Scott Allen had a amusing post, “Talks You Won’t See At the Local Code Camp”, on his blog. One of the talks was “The Lost Art of TSR Programming”. That shook some memories out of the cranial storage device. I used to write TSR programs, more formerly known as Terminate and Stay Resident.
This takes back to the days of DOS, when giants like dBase and Lotus walked the land. Your network was Novell and you feared the Bindery. You could only run one program at a time and the 640K limitation was real and not just a saying commonly misattributed to Bill Gates.
When I was at Stochos, we wrote software to do statistical process control (SPC) in the manufacturing industry. We would collect data from measurement devices or from the manufacturing hardware to monitor the process of making whatever was running. Back in the late ’80s, we had hardened PC’s running DOS and our software right on the factory floor. One of my tasks was to write the code to collect the data from the machines and get it into the PC.
Early on, I had decided that the data collection code would run separately from the SPC application. This allowed the user to exit our app to run other apps while still collecting data. The way I did that was to write the data collector as a TSR.
The whole TSR section of DOS programming was pretty much an accident. The DOS print spooler gave DOS the ability to print in the background while your application was running. The print spooler was the first TSR. A TSR would load itself using INT 27H to make itself as a TSR type of programming. Once loaded, the TSR would typically insert itself into the chain of the applications that would receive hardware and/or software events. If the TSR wasn’t careful, it could wreck havoc with the interrupt chain.

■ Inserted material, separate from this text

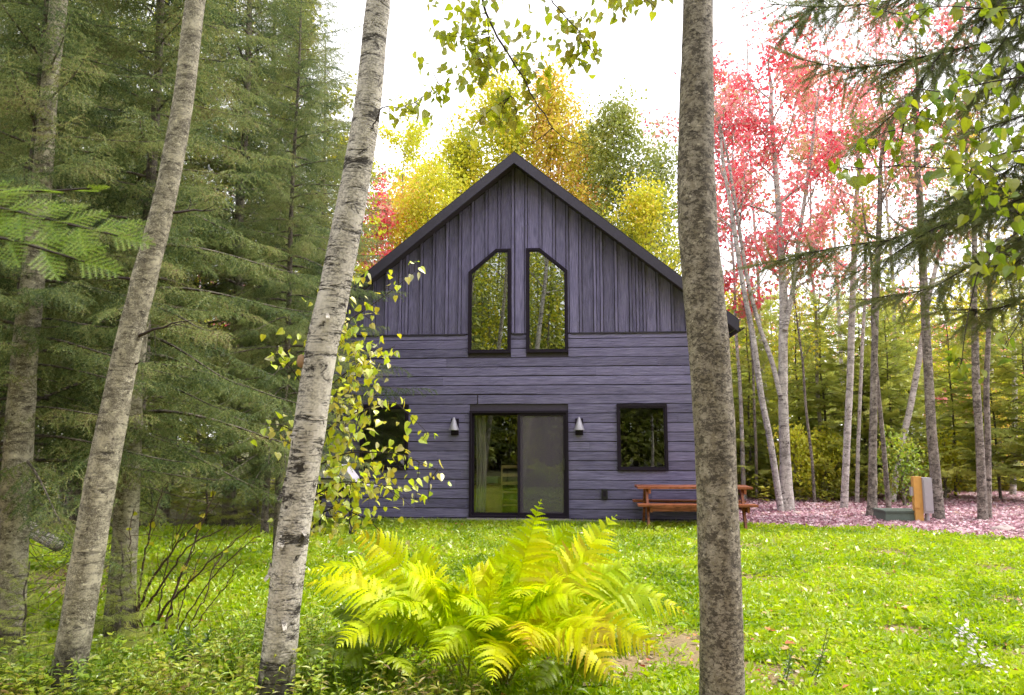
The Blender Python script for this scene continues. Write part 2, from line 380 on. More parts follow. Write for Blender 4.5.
# wall core (thin sheathing behind the siding), pieces round the openings
def core_front():
    mb = MB(); y0, y1 = .0, .14
    b = lambda a, c, z0, z1: mb.box(a, c, y0, y1, z0, z1)
    b(-HW, win_l[0], .0, BAND); b(win_l[0], win_l[1], .0, win_l[2]); b(win_l[0], win_l[1], win_l[3], BAND)
    b(win_l[1], door[0], .0, BAND); b(door[0], door[1], .0, door[2])
    b(door[1], win_r[0], .0, BAND); b(win_r[0], win_r[1], .0, win_r[2]); b(win_r[0], win_r[1], win_r[3], BAND)
    b(win_r[1], HW, .0, BAND)
    b(door[0], -.945, door[3], BAND) if door[0] < -.945 else None
    # above the door up to the gable sills
    b(door[0], door[1], door[3], 3.26)
    b(-.10, .20, 3.26, BAND); b(1.005, 1.02, 3.25, 3.26)
    # gable
    P_ = mb.prism
    P_([(-HW, BAND), (-.945, BAND), (-.945, roofz(-.945)), (-HW, roofz(HW))], y0, y1)
    P_([(1.02, BAND), (HW, BAND), (HW, roofz(HW)), (1.02, roofz(1.02))], y0, y1)
    P_([(-.945, 4.88), (-.40, 5.34), (-.10, 5.34), (-.10, roofz(.1)), (-.945, roofz(.945))], y0, y1)
    P_([(.20, 5.34), (.475, 5.34), (1.02, 4.88), (1.02, roofz(1.02)), (.20, roofz(.2))], y0, y1)
    P_([(-.10, BAND), (.20, BAND), (.20, roofz(.2)), (0, roofz(0)), (-.10, roofz(.1))], y0, y1)
    return mb
core_front().build('wall', M['soffit'], cabin)
mb = MB()
for s in (-1, 1):
    a, c = sorted((s * HW, s * (HW - .14)))
    mb.box(a, c, .14, DEP, 0, roofz(HW) + .02)
mb.prism([(-HW + .14, 0), (HW - .14, 0), (HW - .14, roofz(HW)), (0, roofz(0)), (-HW + .14, roofz(HW))], DEP - .14, DEP)
mb.build('wall', M['plank'], cabin)
MB().box(-HW + .15, HW - .15, .15, DEP - .15, .03, .10).build('floor', M['inside_floor'], cabin)
MB().box(-HW + .15, HW - .15, .15, DEP - .15, 2.75, 2.9).build('upper_floor', M['inside'], cabin)
MB().box(-HW + .15, HW - .15, 4.2, 4.3, .10, 2.75).build('partition', M['inside'], cabin)
MB().box(-HW + .15, HW - .15, 4.2, 4.3, 2.9, 5.0).build('partition', M['inside'], cabin)
MB().box(-HW - .02, HW + .02, -.055, -.0, -.2, .075).build('foundation', M['concrete'], cabin)

# horizontal plank siding, split at the openings
mb = MB(); z = .085; ph = .181; k = 0
ops = [(door[0], door[1], door[2] - .1, door[3]), win_r, win_l, (-.945, -.10, 3.26, 6), (.20, 1.02, 3.26, 6)]
while z < BAND - .03:
    z1 = min(z + ph, BAND)
    segs = [(-HW - .02, HW + .02)]
    cuts = sorted(rng.uniform(-3.7, 3.7, rng.integers(1, 3)))
    out = []
    for a, b in segs:
        p = a
        for c in cuts: out.append((p, c)); p = c
        out.append((p, b))
    for o in ops:
        if o[2] < z1 - .03 and o[3] > z + .03:
            nxt = []
            for a, b in out:
                if b <= o[0] or a >= o[1]: nxt.append((a, b)); continue
                if a < o[0]: nxt.append((a, o[0]))
                if b > o[1]: nxt.append((o[1], b))
            out = nxt
    for a, b in out:
        if b - a < .05: continue
        j = rng.uniform(-.002, .002); n = max(2, int((b - a) / .25)); xs = np.linspace(a + .0015, b - .0015, n)
        # lap profile with a slightly wavy sawn lower edge
        lo = z + .006 + .0045 * np.cumsum(rng.standard_normal(n)) * .35; lo = np.clip(lo + .008, z + .007, z + .024)
        hi = np.full(n, z1 - .002)
        yb, yt = -.030 + j, -.022 + j
        V = np.concatenate([np.stack([xs, np.full(n, yb), lo], 1), np.stack([xs, np.full(n, yb + .004), hi - .02], 1), np.stack([xs, np.full(n, yt), hi], 1),
                            np.stack([xs, np.full(n, -.001), hi], 1), np.stack([xs, np.full(n, -.001), lo], 1)])
        i = np.arange(n - 1); F = []
        for r0 in range(5):
            r1 = (r0 + 1) % 5
            F.append(np.stack([r0 * n + i, r0 * n + i + 1, r1 * n + i + 1, r1 * n + i], 1))
        mb.add(V, np.concatenate(F), [[r * n for r in range(5)][::-1]], [[r * n + n - 1 for r in range(5)]])
    z += ph; k += 1
mb.build('plank_siding', M['plank'], cabin)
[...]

I would write TSR’s that would hook into the serial port or parallel port events. Some of the time, all I needed to do was to capture data as it came in and write it to a file. Usually, the hardware would have some sort of protocol and I would have implement it in my code. One of the odder ones was for a machine that printed foil packets, the kind used for condiments at fast food restaurants. This machine did not support the logging of it’s data. But I found a way in. It had a PC that functioned as operator console with a color screen and keyboard. Usually the screen would be displaying the current process settings and readings from it’s own measuring devices, but not always. The PC was connected to the machine over the serial port and was basically being used as a terminal.
I wrote a TSR that would periodically scan the screen in memory. Since it was running in text mode, it’s fairly easy to ready the screen from memory. If I saw a certain sequence of characters at a specific location, I knew that I had the main console screen. I then scanned different locations on the screen and wrote out a text file, logging each set of values as an attribute for our SPC application.

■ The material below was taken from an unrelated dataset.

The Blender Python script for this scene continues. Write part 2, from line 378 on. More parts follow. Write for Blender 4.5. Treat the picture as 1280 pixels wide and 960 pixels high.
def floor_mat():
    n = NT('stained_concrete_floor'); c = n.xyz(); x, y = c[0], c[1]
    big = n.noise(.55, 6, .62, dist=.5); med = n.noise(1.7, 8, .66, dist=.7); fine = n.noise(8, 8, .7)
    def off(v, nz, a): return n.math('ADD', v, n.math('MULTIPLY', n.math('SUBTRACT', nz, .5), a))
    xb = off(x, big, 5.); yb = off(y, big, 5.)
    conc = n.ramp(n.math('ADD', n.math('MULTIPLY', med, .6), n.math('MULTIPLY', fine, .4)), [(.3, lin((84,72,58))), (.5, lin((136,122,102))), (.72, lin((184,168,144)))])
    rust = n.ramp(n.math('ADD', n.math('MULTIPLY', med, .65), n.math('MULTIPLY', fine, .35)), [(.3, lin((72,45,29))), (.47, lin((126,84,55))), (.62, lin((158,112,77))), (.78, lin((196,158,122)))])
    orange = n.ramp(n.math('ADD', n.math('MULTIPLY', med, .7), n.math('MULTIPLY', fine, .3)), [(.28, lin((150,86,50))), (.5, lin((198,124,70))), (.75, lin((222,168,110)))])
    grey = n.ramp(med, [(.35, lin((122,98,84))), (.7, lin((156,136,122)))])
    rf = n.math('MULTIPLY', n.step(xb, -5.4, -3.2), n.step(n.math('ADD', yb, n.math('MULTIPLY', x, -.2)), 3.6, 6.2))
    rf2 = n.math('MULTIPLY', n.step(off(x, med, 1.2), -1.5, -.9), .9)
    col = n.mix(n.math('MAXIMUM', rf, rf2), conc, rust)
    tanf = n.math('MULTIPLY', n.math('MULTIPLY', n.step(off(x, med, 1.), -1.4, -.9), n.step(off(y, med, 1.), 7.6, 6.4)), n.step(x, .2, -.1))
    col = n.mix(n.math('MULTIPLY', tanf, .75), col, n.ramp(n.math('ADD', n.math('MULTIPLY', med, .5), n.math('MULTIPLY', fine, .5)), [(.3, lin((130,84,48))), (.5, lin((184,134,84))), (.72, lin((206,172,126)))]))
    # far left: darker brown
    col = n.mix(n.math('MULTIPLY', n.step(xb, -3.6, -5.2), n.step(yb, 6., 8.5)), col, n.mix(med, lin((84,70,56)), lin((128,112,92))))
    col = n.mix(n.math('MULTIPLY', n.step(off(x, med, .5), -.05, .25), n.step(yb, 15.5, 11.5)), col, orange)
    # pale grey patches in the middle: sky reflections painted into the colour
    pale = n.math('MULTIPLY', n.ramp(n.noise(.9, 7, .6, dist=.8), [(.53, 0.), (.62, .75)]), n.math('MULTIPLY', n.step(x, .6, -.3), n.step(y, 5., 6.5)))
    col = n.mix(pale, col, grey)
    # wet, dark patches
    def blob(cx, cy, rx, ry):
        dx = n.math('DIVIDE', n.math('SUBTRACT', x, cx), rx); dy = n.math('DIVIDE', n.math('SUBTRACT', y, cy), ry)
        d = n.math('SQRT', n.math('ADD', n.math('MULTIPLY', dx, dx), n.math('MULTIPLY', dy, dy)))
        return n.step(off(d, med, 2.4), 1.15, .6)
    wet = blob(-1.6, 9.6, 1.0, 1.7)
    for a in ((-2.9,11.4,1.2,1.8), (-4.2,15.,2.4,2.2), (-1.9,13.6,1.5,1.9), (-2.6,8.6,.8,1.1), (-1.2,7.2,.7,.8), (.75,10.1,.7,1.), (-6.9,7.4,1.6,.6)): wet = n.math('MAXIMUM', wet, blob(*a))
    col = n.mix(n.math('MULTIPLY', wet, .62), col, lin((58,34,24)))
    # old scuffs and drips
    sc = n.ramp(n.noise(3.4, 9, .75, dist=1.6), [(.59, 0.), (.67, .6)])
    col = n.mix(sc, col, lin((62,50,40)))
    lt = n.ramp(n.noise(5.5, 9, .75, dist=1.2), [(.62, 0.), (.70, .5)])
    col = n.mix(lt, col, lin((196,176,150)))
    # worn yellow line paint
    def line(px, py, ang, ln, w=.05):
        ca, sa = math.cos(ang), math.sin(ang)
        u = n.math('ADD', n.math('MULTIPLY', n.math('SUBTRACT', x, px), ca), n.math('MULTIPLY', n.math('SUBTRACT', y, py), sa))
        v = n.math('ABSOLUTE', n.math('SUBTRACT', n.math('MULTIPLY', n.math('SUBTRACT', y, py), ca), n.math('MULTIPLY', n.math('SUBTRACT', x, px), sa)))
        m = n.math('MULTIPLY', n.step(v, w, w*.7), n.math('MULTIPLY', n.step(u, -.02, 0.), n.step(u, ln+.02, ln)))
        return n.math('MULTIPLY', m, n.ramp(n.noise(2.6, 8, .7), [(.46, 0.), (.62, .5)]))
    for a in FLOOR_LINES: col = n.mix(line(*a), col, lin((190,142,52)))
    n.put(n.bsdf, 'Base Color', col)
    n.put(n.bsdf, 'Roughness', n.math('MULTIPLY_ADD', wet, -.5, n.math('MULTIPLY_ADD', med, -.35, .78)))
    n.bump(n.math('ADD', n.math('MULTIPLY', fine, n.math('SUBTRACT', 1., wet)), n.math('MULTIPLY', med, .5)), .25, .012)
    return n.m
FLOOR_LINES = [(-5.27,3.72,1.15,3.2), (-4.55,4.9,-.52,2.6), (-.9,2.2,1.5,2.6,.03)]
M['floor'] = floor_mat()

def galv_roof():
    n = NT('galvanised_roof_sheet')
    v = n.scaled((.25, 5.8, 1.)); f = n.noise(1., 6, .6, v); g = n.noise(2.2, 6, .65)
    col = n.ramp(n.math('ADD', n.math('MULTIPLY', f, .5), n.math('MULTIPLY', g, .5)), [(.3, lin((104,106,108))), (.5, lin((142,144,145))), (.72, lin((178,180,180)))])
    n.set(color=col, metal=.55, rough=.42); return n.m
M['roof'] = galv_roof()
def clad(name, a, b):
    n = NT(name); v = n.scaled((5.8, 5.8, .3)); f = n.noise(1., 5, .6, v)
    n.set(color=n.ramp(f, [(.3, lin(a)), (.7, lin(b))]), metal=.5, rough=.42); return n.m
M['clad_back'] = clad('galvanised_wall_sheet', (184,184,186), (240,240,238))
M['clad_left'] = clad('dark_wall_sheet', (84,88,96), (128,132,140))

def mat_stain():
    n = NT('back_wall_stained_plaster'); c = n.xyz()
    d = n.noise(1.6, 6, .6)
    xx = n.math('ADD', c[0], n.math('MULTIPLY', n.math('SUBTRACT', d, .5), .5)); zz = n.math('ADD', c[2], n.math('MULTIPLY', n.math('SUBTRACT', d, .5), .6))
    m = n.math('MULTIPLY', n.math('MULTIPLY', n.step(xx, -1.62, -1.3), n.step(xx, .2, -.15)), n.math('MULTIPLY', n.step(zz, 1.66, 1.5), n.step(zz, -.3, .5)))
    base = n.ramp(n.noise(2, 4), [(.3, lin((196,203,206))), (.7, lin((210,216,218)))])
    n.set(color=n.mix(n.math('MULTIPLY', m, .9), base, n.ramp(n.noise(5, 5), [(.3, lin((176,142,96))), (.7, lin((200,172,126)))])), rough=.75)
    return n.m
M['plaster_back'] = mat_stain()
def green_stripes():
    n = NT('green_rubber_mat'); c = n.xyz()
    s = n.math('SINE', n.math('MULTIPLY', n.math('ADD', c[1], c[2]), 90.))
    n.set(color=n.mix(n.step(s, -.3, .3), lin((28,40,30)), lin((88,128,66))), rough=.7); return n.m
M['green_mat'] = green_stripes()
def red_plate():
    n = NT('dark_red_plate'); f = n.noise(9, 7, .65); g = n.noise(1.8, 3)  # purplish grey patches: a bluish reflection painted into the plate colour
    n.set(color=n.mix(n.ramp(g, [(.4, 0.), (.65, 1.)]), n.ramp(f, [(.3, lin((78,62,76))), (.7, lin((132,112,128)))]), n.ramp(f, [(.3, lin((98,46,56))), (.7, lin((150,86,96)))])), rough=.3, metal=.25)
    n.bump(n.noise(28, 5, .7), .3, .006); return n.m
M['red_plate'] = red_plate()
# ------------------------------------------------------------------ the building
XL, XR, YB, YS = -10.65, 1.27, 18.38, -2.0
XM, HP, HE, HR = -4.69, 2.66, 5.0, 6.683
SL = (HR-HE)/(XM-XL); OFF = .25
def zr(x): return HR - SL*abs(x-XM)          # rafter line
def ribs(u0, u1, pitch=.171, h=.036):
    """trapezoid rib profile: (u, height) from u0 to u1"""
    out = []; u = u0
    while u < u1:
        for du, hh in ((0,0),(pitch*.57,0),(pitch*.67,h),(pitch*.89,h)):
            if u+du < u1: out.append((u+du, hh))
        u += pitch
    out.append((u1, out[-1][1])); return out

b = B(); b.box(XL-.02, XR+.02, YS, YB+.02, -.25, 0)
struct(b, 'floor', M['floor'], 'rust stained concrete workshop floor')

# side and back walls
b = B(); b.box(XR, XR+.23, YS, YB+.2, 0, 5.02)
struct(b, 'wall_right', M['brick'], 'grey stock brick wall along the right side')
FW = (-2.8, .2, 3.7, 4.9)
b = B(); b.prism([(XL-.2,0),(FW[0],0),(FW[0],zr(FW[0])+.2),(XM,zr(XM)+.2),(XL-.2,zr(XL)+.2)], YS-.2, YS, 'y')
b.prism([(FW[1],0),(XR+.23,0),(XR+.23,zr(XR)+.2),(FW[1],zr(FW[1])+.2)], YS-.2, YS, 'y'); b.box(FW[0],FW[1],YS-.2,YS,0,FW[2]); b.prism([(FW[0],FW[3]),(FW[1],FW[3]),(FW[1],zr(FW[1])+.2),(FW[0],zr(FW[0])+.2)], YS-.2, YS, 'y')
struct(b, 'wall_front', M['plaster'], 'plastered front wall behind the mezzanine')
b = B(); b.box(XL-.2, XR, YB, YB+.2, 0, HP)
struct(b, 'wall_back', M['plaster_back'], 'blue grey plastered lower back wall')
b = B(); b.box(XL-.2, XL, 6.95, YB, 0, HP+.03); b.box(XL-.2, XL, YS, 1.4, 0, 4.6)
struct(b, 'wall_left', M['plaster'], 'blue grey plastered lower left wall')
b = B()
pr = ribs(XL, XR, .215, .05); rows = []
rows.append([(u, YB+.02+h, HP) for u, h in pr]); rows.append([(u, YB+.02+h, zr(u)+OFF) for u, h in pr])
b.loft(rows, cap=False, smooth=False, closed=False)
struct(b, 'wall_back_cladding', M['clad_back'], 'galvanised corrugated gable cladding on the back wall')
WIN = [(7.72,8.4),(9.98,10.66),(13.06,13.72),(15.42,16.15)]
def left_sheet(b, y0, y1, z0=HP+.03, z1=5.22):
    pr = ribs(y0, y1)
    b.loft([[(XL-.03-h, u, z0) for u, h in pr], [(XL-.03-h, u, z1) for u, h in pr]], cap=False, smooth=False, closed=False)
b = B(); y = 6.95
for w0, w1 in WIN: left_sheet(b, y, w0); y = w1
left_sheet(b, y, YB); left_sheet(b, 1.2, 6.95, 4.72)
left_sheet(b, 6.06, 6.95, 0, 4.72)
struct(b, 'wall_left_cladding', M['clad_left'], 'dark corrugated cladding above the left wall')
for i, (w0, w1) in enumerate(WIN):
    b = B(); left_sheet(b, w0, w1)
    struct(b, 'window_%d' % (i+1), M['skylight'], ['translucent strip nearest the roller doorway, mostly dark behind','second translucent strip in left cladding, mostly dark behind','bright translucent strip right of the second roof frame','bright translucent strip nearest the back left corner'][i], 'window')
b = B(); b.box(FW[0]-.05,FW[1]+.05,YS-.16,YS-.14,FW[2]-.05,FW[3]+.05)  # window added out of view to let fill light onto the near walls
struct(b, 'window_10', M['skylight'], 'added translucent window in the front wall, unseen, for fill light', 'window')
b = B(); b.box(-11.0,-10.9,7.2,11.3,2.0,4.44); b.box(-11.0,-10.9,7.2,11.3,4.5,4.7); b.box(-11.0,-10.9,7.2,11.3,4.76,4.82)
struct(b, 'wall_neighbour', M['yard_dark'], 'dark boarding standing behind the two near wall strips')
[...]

The TSR would read a template file that listed what attributes to look for and at what locations on the screen to expect the attributes at. The setup of the template was done by trial and error, but once it was set the client never had to touch it. It even allowed for character translation. For some odd reason, the console display didn’t use the number “0”, they used the letter “O”. That took more time to track down then you would have expected.

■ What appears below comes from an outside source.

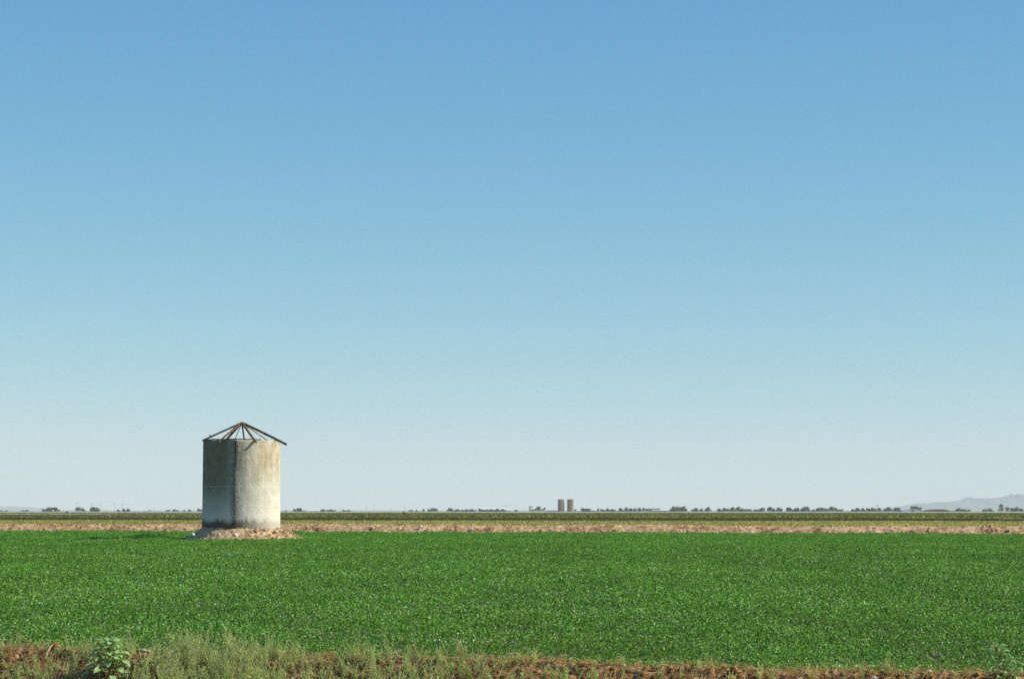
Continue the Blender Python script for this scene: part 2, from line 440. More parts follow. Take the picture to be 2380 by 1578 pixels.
# ------------------------------------------------------------------ concrete silo
D_T = 159.0
tx = at((310+1088)/2/4.356+400, 1230, D_T).x
silo = empty('concrete_silo', (tx, D_T, 0), math.atan2(-tx, D_T))
tag(silo, 'weathered pale concrete silo with a bare timber roof frame, standing in the alfalfa', 'silo')
TR, TB, TT = 2.53, .45, 6.72      # radius, bottom, top
def wall_mat():
    m, t, b = new_mat('stained_concrete')
    uv = N(t, 'ShaderNodeUVMap', uv_map='UVMap').outputs[0]
    sx = N(t, 'ShaderNodeSeparateXYZ'); t.links.new(uv, sx.inputs[0])
    a, z = sx.outputs[0], sx.outputs[1]          # a: metres round the wall from the side facing the camera, + right
    obj = N(t, 'ShaderNodeTexCoord').outputs['Object']
    base = ramp(t, noise(t, obj, 1.1, 6, .6), [(.3,(.50,.45,.34)), (.5,(.64,.59,.47)), (.7,(.72,.68,.57))])
    # whiter lower part
    zf = N(t, 'ShaderNodeMapRange'); t.links.new(z, zf.inputs[0]); zf.inputs[1].default_value = 5.5; zf.inputs[2].default_value = 2.2
    base = mixrgb(t, math_(t, 'MULTIPLY', zf.outputs[0], .65), base, (.78,.77,.71))
    # ochre washes on the upper part
    w = noise(t, mapping(t, obj, (1.3,1.3,.35)), 1.2, 5, .6)
    wr = ramp(t, w, [(.48,(0,0,0)), (.68,(1,1,1))])
    up = N(t, 'ShaderNodeMapRange'); t.links.new(z, up.inputs[0]); up.inputs[1].default_value = 2.0; up.inputs[2].default_value = 5.5
    base = mixrgb(t, math_(t, 'MULTIPLY', math_(t, 'MULTIPLY', wr, up.outputs[0]), .55), base, (.46,.33,.17))
    # a narrow run of dark lichen streaks down one seam
    wob = math_(t, 'MULTIPLY', math_(t, 'SUBTRACT', noise(t, mapping(t, obj, (.2,.2,1.0)), 1.4, 3, .6), .5), .35)
    d = math_(t, 'ABSOLUTE', math_(t, 'SUBTRACT', math_(t, 'ADD', a, wob), -.42))
    seam = N(t, 'ShaderNodeMapRange'); t.links.new(d, seam.inputs[0]); seam.inputs[1].default_value = .85; seam.inputs[2].default_value = .0
    st = noise(t, mapping(t, uv, (5, .9, 1)), 2.6, 6, .75)
    st2 = noise(t, uv, 9, 5, .7)
    sm = ramp(t, math_(t, 'ADD', math_(t, 'MULTIPLY', seam.outputs[0], .34), math_(t, 'MULTIPLY', math_(t, 'ADD', st, st2), .36)), [(.56,(0,0,0)), (.68,(1,1,1))])
    base = mixrgb(t, math_(t, 'MULTIPLY', sm, .70), base, (.095,.075,.045))
    # dark vertical crack from the rim
    cr = N(t, 'ShaderNodeMapRange'); d2 = math_(t, 'ABSOLUTE', math_(t, 'SUBTRACT', math_(t, 'ADD', a, math_(t, 'MULTIPLY', wob, .2)), -.40))
    t.links.new(d2, cr.inputs[0]); cr.inputs[1].default_value = .06; cr.inputs[2].default_value = .02
    hz = N(t, 'ShaderNodeMapRange'); t.links.new(z, hz.inputs[0]); hz.inputs[1].default_value = 4.7; hz.inputs[2].default_value = 5.2
    base = mixrgb(t, math_(t, 'MULTIPLY', math_(t, 'MULTIPLY', cr.outputs[0], hz.outputs[0]), .9), base, (.03,.022,.015))
    # olive stain that also paints the left side's shade darker, fading towards the limed foot
    lf = N(t, 'ShaderNodeMapRange'); t.links.new(a, lf.inputs[0]); lf.inputs[1].default_value = -.3; lf.inputs[2].default_value = -1.1
    lz = N(t, 'ShaderNodeMapRange'); t.links.new(math_(t, 'ADD', z, math_(t, 'MULTIPLY', w, 1.2)), lz.inputs[0]); lz.inputs[1].default_value = 2.2; lz.inputs[2].default_value = 4.4
    base = mixrgb(t, math_(t, 'MULTIPLY', math_(t, 'MULTIPLY', lf.outputs[0], lz.outputs[0]), .75), base, (.17,.14,.07))
    # splash stain at the foot
    ft = N(t, 'ShaderNodeMapRange'); t.links.new(math_(t, 'ADD', z, math_(t, 'MULTIPLY', math_(t, 'ADD', st, w), -.9)), ft.inputs[0]); ft.inputs[1].default_value = .75; ft.inputs[2].default_value = .45
    fa = N(t, 'ShaderNodeMapRange'); t.links.new(a, fa.inputs[0]); fa.inputs[1].default_value = 2.2; fa.inputs[2].default_value = -.5; fa.inputs[3].default_value = .3; fa.inputs[4].default_value = .95
    base = mixrgb(t, math_(t, 'MULTIPLY', ft.outputs[0], fa.outputs[0]), base, (.11,.075,.045))
    # pour lines
    for hgt, pc_, pa_ in ((2.35, (.25,.2,.14), .10), (3.72, (.86,.84,.78), .25), (5.15, (.25,.2,.14), .16)):
        q = math_(t, 'ABSOLUTE', math_(t, 'SUBTRACT', math_(t, 'ADD', z, math_(t, 'MULTIPLY', wob, .15)), hgt))
        r_ = N(t, 'ShaderNodeMapRange'); t.links.new(q, r_.inputs[0]); r_.inputs[1].default_value = .05; r_.inputs[2].default_value = .01
        base = mixrgb(t, math_(t, 'MULTIPLY', r_.outputs[0], pa_), base, pc_)
    sp = ramp(t, noise(t, obj, 16, 3, .6), [(.35,(.82,.80,.74)), (.6,(1,1,1))])
    base = mixrgb(t, .8, base, sp, 'MULTIPLY')
    run = noise(t, mapping(t, uv, (3.2, .12, 1)), 2.4, 5, .7)
    rr_ = ramp(t, run, [(.50,(1,1,1)), (.64,(.72,.66,.54))])
    base = mixrgb(t, math_(t, 'MULTIPLY_ADD', up.outputs[0], .6, .15), base, rr_, 'MULTIPLY')
    blot = ramp(t, noise(t, obj, 2.6, 7, .75), [(.40,(.74,.70,.60)), (.56,(1,1,1))])
    base = mixrgb(t, math_(t, 'MULTIPLY_ADD', up.outputs[0], .5, .2), base, blot, 'MULTIPLY')
    base = mixrgb(t, 1.0, base, (.96, .95, .91), 'MULTIPLY')
    t.links.new(base, b.inputs['Base Color'])
    bump(t, b, math_(t, 'ADD', noise(t, obj, 7, 6, .7), math_(t, 'MULTIPLY', sm, -.3)), .05, .8)
    return m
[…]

To keep the size of the TSR down, I used a library named CodeRunner with Microsoft C. The Coderunner library had the housekeeping code for doing the INT 27h stuff and interrupt managing. It also took many of the standard routines and replaced them with hard coded assembler optimized for space over performance. It also had the ability to run most of the TSR out of EMS memory, greatly reducing the footprint in the lower 640K space. This particuliar TSR took about 6000 bytes of conventional memory. I remember talking to Ratko Tomic, the engineer who wrote the CodeRunner libraries. He was genius at squeezing every extra byte of the TSR code. It’s a lost art.